Netanyahu's wife convicted of fraud and breach of trust

Tel Aviv, June 17 (RHC)-- Israeli Prime Minister Benjamin Netanyahu's wife, Sara Netanyahu, appeared Sunday in court to admit criminal offense over the use of public funds to pay for expensive meals.

The court accepted a plea bargain in which she consented to admit having fraudulently exploited the mistakes of a government employee between 2010 and 2013, to spend more than $100,000 of state funds on catering hundreds of meals delivered by expensive restaurants, all of this despite having an in-house cook paid by the state.

Under the agreement, a fraud charge was reduced to a smaller offense and she will pay the state 45,000 shekels ($12,490 U$D) in reimbursement and a 10,000 shekel ($2,775 U$D) fine in compensation.  According to the plea deal, all corruption charges against her would be dropped.

After prosecutors abandoned the more serious offense, the judge approved the court agreement convicting her of the criminal charge of exploiting on purpose and for her own profit another person's misuse of state money.

Netanyahu's lawyer told the court his client had already been sufficiently punished by public humiliation during the highly publicized investigation.  The prime minister's wife has many times been subject to controversy throughout her husband's political career.  For instance, and added to the fraud case, she has been accused of severe mistreatment from employees.

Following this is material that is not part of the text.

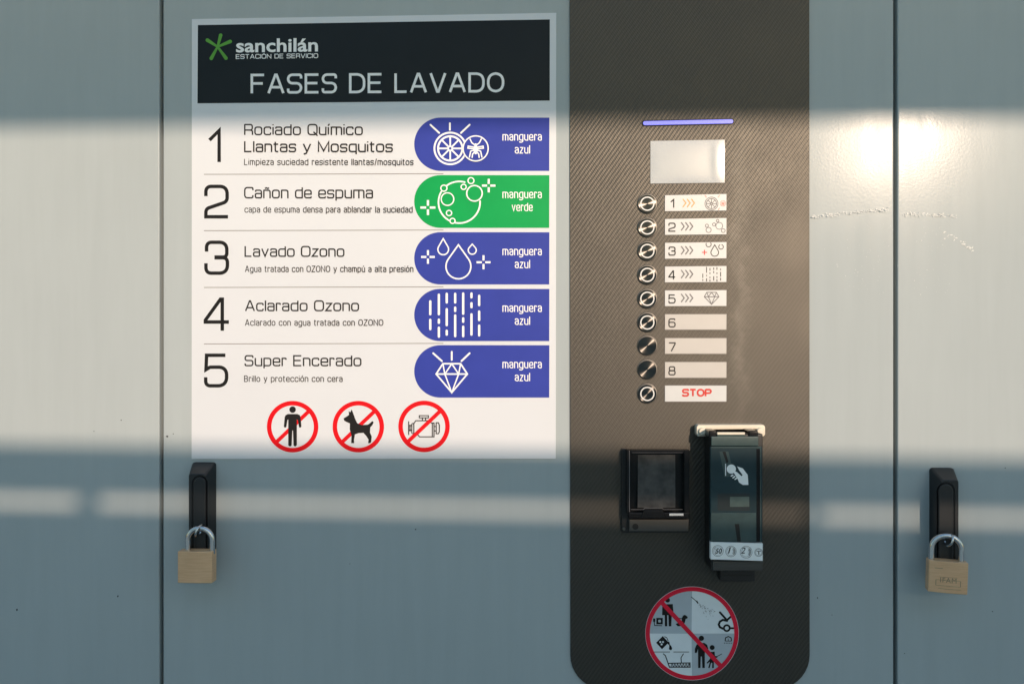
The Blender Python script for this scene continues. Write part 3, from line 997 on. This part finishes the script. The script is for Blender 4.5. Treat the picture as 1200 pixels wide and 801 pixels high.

Sunday's verdict just ended one of the cases against the Prime minister's family, although Benjamin Netanyahu still faces the high probability of three corruption charges before the end of this year.  While he could face up to 10 years in prison if convicted of bribery, fraud and breach of trust, he has denied all of the accusations.

The first of the three case concerns costly gifts allegedly received from billionaires in exchange for political favors.  The second and third involve conniving with the country's most important newspaper along with Israeli telecoms provider Bezek for favorable coverage and positive stories.